* start Stored data *

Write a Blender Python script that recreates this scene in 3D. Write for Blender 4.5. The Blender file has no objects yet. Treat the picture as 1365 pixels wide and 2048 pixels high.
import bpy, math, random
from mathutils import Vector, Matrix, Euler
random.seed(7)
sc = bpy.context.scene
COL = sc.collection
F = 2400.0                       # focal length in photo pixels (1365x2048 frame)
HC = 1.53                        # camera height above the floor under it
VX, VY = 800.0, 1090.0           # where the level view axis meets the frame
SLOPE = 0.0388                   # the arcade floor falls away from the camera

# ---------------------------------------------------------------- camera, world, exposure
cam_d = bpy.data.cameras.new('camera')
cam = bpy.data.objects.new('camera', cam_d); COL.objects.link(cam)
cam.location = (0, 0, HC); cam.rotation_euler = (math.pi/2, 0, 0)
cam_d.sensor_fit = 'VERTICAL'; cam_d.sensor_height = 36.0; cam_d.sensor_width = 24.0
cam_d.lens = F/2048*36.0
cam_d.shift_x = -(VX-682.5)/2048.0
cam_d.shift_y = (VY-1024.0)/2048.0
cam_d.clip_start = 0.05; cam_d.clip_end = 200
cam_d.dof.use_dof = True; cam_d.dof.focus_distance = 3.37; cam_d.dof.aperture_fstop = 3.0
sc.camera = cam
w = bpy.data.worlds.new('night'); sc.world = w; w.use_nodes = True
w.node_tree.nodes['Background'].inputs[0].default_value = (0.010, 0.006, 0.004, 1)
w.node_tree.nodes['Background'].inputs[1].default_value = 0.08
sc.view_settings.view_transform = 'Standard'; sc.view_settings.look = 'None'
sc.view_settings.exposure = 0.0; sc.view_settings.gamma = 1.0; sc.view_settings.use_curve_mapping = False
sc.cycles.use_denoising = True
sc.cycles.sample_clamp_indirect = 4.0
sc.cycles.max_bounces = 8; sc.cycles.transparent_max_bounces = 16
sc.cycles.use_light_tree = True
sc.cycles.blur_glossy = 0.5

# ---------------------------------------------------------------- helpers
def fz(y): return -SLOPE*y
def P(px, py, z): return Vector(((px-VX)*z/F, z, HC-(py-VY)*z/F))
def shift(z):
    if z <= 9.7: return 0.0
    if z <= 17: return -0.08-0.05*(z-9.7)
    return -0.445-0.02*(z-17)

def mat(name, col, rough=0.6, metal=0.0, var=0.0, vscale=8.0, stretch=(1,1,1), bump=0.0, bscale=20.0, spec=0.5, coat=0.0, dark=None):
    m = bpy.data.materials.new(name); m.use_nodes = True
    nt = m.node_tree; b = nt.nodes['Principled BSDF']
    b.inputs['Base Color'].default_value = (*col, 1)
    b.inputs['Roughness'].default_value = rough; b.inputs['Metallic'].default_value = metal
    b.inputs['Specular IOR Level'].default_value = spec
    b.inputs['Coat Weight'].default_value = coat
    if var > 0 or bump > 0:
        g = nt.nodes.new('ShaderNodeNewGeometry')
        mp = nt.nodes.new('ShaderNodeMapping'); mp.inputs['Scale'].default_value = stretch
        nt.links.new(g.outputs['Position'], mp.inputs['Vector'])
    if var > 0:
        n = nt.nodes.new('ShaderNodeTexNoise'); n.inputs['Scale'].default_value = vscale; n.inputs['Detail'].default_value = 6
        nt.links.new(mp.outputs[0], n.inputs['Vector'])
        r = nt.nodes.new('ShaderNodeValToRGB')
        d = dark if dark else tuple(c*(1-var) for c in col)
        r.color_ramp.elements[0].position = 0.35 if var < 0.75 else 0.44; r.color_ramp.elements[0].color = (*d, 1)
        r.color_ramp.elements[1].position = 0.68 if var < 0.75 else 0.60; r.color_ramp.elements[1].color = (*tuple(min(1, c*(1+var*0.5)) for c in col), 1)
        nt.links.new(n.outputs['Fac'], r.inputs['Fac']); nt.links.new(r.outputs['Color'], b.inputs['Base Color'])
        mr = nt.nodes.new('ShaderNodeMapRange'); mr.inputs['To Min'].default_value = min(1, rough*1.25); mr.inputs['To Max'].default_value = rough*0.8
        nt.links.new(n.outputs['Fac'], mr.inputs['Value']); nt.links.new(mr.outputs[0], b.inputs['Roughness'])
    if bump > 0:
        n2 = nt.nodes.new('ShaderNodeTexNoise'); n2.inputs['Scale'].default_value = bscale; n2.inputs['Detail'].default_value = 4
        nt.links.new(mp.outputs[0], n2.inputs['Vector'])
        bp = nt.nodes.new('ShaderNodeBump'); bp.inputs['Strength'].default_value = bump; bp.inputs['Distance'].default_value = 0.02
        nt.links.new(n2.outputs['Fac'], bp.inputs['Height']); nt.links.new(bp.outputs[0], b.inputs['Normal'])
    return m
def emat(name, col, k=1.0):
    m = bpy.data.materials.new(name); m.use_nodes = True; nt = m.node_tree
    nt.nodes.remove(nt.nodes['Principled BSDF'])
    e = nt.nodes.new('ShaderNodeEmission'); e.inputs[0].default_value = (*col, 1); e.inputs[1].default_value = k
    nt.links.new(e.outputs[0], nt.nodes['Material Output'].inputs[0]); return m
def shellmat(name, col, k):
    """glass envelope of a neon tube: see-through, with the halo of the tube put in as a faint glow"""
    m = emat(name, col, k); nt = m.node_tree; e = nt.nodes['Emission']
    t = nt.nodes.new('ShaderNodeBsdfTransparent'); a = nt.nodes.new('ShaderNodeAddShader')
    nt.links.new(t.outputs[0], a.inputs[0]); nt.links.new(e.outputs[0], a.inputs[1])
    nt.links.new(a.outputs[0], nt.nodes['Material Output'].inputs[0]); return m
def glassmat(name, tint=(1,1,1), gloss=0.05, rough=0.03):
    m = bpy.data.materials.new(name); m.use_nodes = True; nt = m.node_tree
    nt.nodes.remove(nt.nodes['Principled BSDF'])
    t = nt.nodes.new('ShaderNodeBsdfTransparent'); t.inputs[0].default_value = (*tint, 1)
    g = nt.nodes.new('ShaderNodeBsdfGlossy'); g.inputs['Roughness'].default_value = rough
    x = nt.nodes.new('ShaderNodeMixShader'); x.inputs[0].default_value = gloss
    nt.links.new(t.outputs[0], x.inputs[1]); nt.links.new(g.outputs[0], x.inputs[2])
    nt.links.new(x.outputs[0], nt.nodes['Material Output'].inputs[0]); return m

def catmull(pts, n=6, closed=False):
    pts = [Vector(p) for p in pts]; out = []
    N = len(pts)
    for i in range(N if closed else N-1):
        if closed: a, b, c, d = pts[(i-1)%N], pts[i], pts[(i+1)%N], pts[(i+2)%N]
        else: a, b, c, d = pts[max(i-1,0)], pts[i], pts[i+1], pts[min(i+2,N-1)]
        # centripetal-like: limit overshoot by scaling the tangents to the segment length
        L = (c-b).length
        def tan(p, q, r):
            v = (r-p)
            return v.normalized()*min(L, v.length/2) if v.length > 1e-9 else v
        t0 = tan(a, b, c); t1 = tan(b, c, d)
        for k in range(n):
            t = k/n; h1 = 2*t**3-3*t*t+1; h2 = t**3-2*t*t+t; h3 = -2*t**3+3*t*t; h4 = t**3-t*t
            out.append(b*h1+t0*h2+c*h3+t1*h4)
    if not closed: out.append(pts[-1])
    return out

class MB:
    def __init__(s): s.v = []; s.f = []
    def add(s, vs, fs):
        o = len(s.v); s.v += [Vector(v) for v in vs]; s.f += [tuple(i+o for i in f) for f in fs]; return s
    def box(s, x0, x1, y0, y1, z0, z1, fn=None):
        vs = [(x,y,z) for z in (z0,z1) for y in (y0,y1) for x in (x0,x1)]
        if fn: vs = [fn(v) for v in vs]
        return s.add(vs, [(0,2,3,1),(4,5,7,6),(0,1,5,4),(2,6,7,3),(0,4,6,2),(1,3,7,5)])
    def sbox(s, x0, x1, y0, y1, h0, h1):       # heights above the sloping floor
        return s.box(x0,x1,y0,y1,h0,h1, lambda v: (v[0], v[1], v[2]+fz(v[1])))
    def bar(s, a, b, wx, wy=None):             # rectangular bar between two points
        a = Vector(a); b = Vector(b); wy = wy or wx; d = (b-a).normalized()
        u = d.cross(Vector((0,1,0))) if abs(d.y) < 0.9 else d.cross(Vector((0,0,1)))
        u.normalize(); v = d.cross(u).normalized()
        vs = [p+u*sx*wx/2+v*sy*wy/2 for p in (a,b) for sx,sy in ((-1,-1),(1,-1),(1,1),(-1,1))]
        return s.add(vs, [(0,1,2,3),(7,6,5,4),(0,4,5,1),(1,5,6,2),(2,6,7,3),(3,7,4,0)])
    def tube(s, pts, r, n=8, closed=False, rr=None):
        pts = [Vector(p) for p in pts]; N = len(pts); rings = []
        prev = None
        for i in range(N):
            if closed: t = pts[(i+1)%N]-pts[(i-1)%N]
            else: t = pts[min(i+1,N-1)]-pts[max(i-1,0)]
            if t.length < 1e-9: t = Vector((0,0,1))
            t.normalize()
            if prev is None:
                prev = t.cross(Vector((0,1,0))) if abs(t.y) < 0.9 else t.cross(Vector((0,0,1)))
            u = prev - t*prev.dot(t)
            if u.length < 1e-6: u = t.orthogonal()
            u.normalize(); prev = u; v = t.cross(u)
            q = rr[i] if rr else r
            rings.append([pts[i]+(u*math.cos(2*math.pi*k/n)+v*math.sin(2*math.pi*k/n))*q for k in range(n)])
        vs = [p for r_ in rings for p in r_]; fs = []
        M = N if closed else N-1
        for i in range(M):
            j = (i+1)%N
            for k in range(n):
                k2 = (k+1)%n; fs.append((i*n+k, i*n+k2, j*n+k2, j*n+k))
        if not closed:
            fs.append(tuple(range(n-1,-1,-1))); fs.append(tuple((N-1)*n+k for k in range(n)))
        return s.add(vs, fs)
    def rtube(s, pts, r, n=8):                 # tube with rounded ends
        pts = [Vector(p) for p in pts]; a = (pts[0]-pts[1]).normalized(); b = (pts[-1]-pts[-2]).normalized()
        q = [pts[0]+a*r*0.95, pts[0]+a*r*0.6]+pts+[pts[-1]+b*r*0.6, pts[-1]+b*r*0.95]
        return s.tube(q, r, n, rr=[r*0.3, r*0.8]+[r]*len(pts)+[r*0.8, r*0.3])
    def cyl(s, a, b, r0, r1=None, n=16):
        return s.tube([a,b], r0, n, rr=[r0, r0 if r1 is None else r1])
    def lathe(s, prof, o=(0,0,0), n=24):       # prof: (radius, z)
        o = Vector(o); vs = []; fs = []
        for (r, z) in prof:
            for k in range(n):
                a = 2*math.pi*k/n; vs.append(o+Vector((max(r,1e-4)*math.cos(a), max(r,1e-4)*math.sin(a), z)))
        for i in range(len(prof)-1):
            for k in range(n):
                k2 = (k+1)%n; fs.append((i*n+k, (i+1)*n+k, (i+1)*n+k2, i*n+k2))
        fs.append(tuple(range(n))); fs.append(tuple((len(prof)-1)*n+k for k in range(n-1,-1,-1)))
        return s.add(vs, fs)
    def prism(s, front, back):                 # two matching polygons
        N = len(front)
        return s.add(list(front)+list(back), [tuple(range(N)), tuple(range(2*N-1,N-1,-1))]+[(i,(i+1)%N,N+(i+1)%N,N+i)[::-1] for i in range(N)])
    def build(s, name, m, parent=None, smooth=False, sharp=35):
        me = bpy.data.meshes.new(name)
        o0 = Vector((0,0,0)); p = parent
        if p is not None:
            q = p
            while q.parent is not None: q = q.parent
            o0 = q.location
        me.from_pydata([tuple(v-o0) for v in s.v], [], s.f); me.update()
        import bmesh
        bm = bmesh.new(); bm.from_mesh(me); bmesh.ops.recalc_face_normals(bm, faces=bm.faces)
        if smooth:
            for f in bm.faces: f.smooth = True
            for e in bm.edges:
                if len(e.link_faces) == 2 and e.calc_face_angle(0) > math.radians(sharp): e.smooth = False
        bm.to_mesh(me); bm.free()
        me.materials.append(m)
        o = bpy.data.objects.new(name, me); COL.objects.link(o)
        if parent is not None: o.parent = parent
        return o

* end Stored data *

List the lines that contain the word "objects".

Write a Blender Python script that recreates this scene in 3D. Write for Blender 4.5. The Blender file has no objects yet. Treat the picture as 1365 pixels wide and 2048 pixels high.
cam = bpy.data.objects.new('camera', cam_d); COL.objects.link(cam)
        o = bpy.data.objects.new(name, me); COL.objects.link(o)